---- Dataset rows
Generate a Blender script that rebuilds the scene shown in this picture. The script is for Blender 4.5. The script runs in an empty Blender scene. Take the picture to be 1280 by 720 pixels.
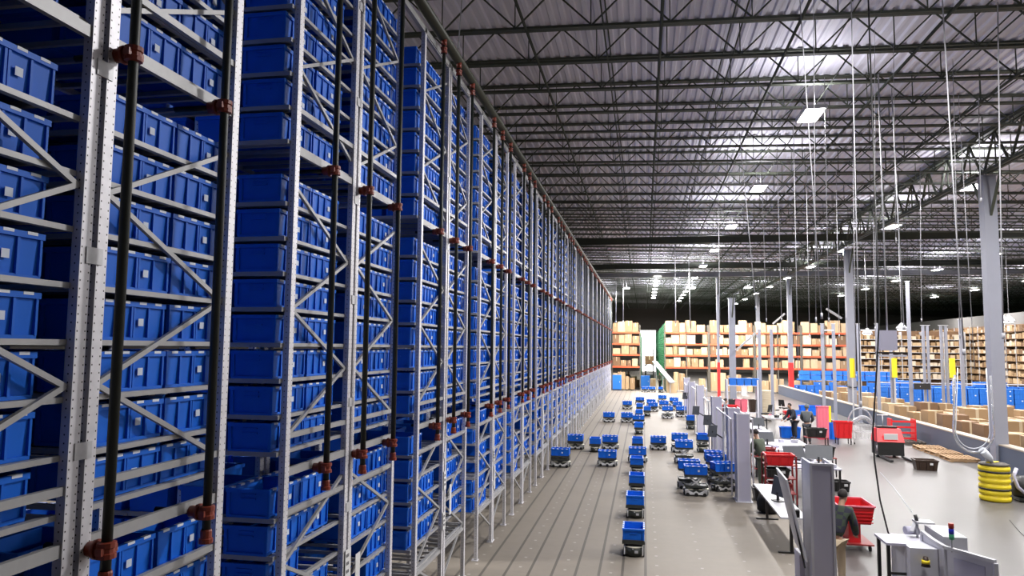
import bpy, math, random
from mathutils import Vector, Matrix
random.seed(7)
S = bpy.context.scene
COL = S.collection
PI = math.pi

# ------------------------------------------------------------------ camera solved from the vanishing points
FPX, CAMH = 888.0, 4.2
_Y = Vector((165, -76, -888.0)).normalized()
_Z = Vector((94, 10522, -888.0)); _Z = (_Z - _Z.dot(_Y) * _Y).normalized()
_X = _Y.cross(_Z)
RW = Matrix((_X, _Y, _Z))
CAM = Vector((0, 0, CAMH))
def ray(px, py): return RW @ Vector((px - 640, 360 - py, -FPX))
def onz(px, py, z=0.0):
    r = ray(px, py); return CAM + r * ((z - CAMH) / r.z)
def ony(px, py, y):
    r = ray(px, py); return CAM + r * (y / r.y)
def onx(px, py, x):
    r = ray(px, py); return CAM + r * (x / r.x)
cd = bpy.data.cameras.new('camera'); cam = bpy.data.objects.new('camera', cd); COL.objects.link(cam)
cd.sensor_width = 36; cd.lens = FPX / 1280 * 36; cd.clip_end = 400; cd.clip_start = 0.05
cam.matrix_world = Matrix.Translation(CAM) @ RW.to_4x4()
S.camera = cam

# ------------------------------------------------------------------ materials
M = {}
def mat(name, col, rough=0.6, metal=0.0, emit=None, estr=0, noise=0.0, nscale=8, trans=0, spec=0.5, bump=0.0):
    m = bpy.data.materials.new(name); m.use_nodes = True
    nt = m.node_tree; b = nt.nodes['Principled BSDF']
    c = (col[0], col[1], col[2], 1)
    b.inputs['Base Color'].default_value = c
    b.inputs['Roughness'].default_value = rough; b.inputs['Metallic'].default_value = metal
    b.inputs['Specular IOR Level'].default_value = spec
    if trans: b.inputs['Transmission Weight'].default_value = trans
    if emit:
        b.inputs['Emission Color'].default_value = (*emit, 1); b.inputs['Emission Strength'].default_value = estr
    if noise or bump:
        tc = nt.nodes.new('ShaderNodeTexCoord'); n = nt.nodes.new('ShaderNodeTexNoise')
        n.inputs['Scale'].default_value = nscale; n.inputs['Detail'].default_value = 4
        nt.links.new(tc.outputs['Object'], n.inputs['Vector'])
        if noise:
            mx = nt.nodes.new('ShaderNodeMix'); mx.data_type = 'RGBA'
            mx.inputs[6].default_value = (*[x * (1 - noise) for x in col], 1)
            mx.inputs[7].default_value = (*[min(1, x * (1 + noise)) for x in col], 1)
            nt.links.new(n.outputs['Fac'], mx.inputs[0]); nt.links.new(mx.outputs[2], b.inputs['Base Color'])
        if bump:
            bp = nt.nodes.new('ShaderNodeBump'); bp.inputs['Strength'].default_value = bump; bp.inputs['Distance'].default_value = .01
            nt.links.new(n.outputs['Fac'], bp.inputs['Height']); nt.links.new(bp.outputs['Normal'], b.inputs['Normal'])
    M[name] = m
    return m
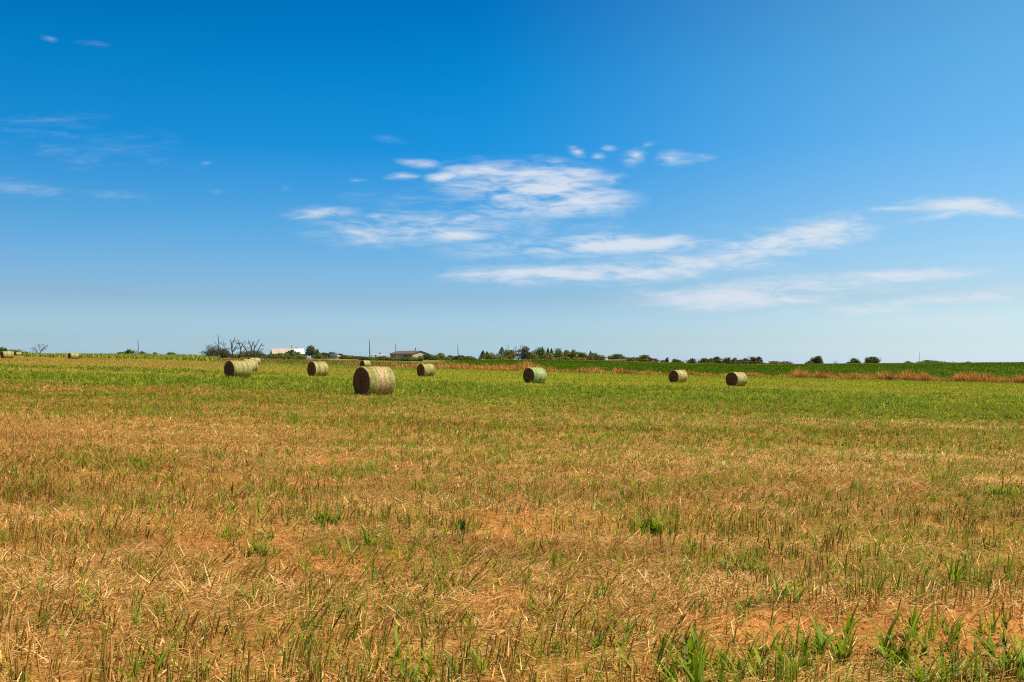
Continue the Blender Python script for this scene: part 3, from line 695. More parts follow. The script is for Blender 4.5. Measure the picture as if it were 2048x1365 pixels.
def plant(kind, px, top, w_px, Y, tone, label, base_dy=0, name=None, cat=None):
    """px, top and width in photo pixels give place and size; everything is built full round at depth Y"""
    X, zg = at(px, Y); br = np.random.default_rng(int(px * 7 + top))
    H = max(zpix(top, Y) - zg, .7); W = w_px / F * Y
    nm = name or {'tree': 'tree', 'bush': 'bush', 'cedar': 'cedar_tree', 'dead': 'dead_tree', 'deadbush': 'dead_shrub'}[kind]
    W *= {'cedar': 1.5, 'bush': 1.4}.get(kind, 1)
    root = empty(nm, (X, Y, zg)); tag(root, label, cat or {'tree': 'tree', 'bush': 'bush', 'cedar': 'tree', 'dead': 'dead tree', 'deadbush': 'dead shrub'}[kind], 'trees and bushes on the skyline')
    pal = np.array(TONES.get(tone, TONES['mid']))
    px_m = Y / F * 2.0                      # metres per rendered pixel
    if kind in ('tree', 'bush'):
        k = 9 if kind == 'tree' else 7; lobes = []
        z0 = .05 * H if kind == 'tree' else .04 * H; W *= (1.5 if kind == 'tree' else 1.32)
        for i in range(k):
            a = br.uniform(0, 6.28); q = br.uniform(0, .62) ** .7; zz = br.uniform(.15, .8)
            rad = br.uniform(.22, .36) * (1.15 - .5 * zz)
            lobes.append((math.cos(a) * q * W * .5 * (1.1 - .45 * zz), math.sin(a) * q * W * .42, z0 + zz * (H - z0), rad * W * .8, rad * W * .72, min(rad * W * .7, (H - z0) * .38)))
        lobes.append((br.normal(0, .08) * W, 0, H - .22 * (H - z0), W * .2, W * .2, .24 * (H - z0)))
        lobes.append((0, 0, z0 + .4 * (H - z0), W * .36, W * .33, .38 * (H - z0)))
        for i in range(5): a = br.uniform(0, 6.28); lobes.append((math.cos(a) * W * .4, math.sin(a) * W * .36, z0 + br.uniform(.12, .75) * (H - z0), W * .13, W * .12, .13 * (H - z0)))
        if kind == 'bush': lobes.append((0, 0, .22 * H, W * .46, W * .4, .26 * H))
        n = int(np.clip(W * H * (58 if kind == 'tree' else 75) / max(px_m, .3) ** 1.1, 340, 3200))
        P, d, pick = foliage_points(br, lobes, n); lt = br.uniform(.72, 1.3, len(lobes))
        P[:, 2] = np.clip(P[:, 2], .02, H * 1.02)
        tn = pal[br.integers(0, len(pal), n)] * (lt[pick] * br.uniform(.7, 1.35, n))[:, None]
        V, Q, C = leaf_cloud(br, P, d, np.clip(px_m * .52, .16, .42), tn)
        np_mesh('crown' if kind == 'tree' else 'foliage', V, Q, M_leaf, C, root)
        tb = MB(); r0 = max(.035 * H, .07)
        tops = [Vector(l[:3]) for l in lobes[:6]]
        tb.tube([(0, 0, -.3), (br.normal(0, .02) * W, 0, z0 * .6), (br.normal(0, .04) * W, 0, z0 + .3 * (H - z0)), (0, 0, H * .82)], [r0 * 1.2, r0, r0 * .7, r0 * .2], 7)
        for v in tops:
            tb.tube([(0, 0, z0 * .7), v * .55 + Vector((0, 0, z0 * .3)), v], [r0 * .6, r0 * .4, r0 * .14], 5)
        tb.build('trunk' if kind == 'tree' else 'stem', M_bark, root, smooth=True)
    elif kind == 'cedar':
        n = int(np.clip(W * H * 60 / max(px_m, .3), 300, 1800)); t = br.uniform(0, 1, n) ** 1.25; a = br.uniform(0, 6.28, n)
        layer = .72 + .38 * np.abs(np.sin(t * 15 + np.floor(a * 1.3) * 2.1)); rad = W * .5 * (1 - t) ** .8 * layer * br.uniform(.35, 1, n) ** .5
        P = np.stack([np.cos(a) * rad, np.sin(a) * rad, .06 * H + t * H * .93], 1); d = np.stack([np.cos(a), np.sin(a), .4 + 0 * a], 1)
        tn = pal[br.integers(0, len(pal), n)] * br.uniform(.65, 1.3, n)[:, None]
        V, Q, C = leaf_cloud(br, P, d, np.clip(px_m * .42, .14, .34), tn); np_mesh('crown', V, Q, M_leaf, C, root)
        tb = MB(); tb.tube([(0, 0, -.3), (0, 0, H * .5), (0, 0, H * .99)], [.03 * H, .02 * H, .015], 6)
        for i in range(8):
            aa = br.uniform(0, 6.28); h = br.uniform(.1, .8); q = W * .45 * (1 - h)
            tb.tube([(0, 0, h * H), (math.cos(aa) * q, math.sin(aa) * q, h * H + .1 * q)], [.05, .02], 4)
        tb.build('trunk', M_bark, root)
    else:
        tb = MB(); r0 = max(.028 * H, .09) if kind == 'dead' else max(.02 * H, .06)
        def grow(p, d, ln, r, dep):
            q = p + d * ln * .5 + Vector(br.normal(0, .05, 3)) * ln; e = p + d * ln + Vector(br.normal(0, .07, 3)) * ln
            e = Vector((np.clip(e.x, -W * .56, W * .56), e.y, min(max(e.z, .05), H * 1.02)))
            tb.tube([p, q, e], [r, r * .82, r * .62], 5)
            if dep == 0: return
            for i in range(2 if br.uniform() < .55 else 3):
                nd = (d + Vector(br.normal(0, .55, 3)) + Vector((0, 0, .12))).normalized(); grow(e, nd, ln * br.uniform(.6, .85), r * .62, dep - 1)
        if kind == 'dead':
            for i in range(3):
                a = br.uniform(0, 6.28); grow(Vector((0, 0, -.3)), Vector((math.cos(a) * .35, math.sin(a) * .3, 1)).normalized(), H * br.uniform(.3, .42), r0 * (1 - .2 * i), 4)
        else:
            for i in range(7):
                a = br.uniform(0, 6.28); grow(Vector((br.normal(0, .1) * W, 0, -.1)), Vector((math.cos(a) * .9, math.sin(a) * .7, 1)).normalized(), H * br.uniform(.3, .5), r0, 2)
        tb.build('branches', M_dead, root)
    return root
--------
**Problem to solve**
Set down word for word the lines from the first entry through the line with "PI = math.pi", both included, omitting pictures.

**Response to this task**
Generate a Blender script that rebuilds the scene shown in this picture. The script is for Blender 4.5. The script runs in an empty Blender scene. Take the picture to be 1280 by 720 pixels.
import bpy, math, random
from mathutils import Vector, Matrix
random.seed(7)
S = bpy.context.scene
COL = S.collection
PI = math.pi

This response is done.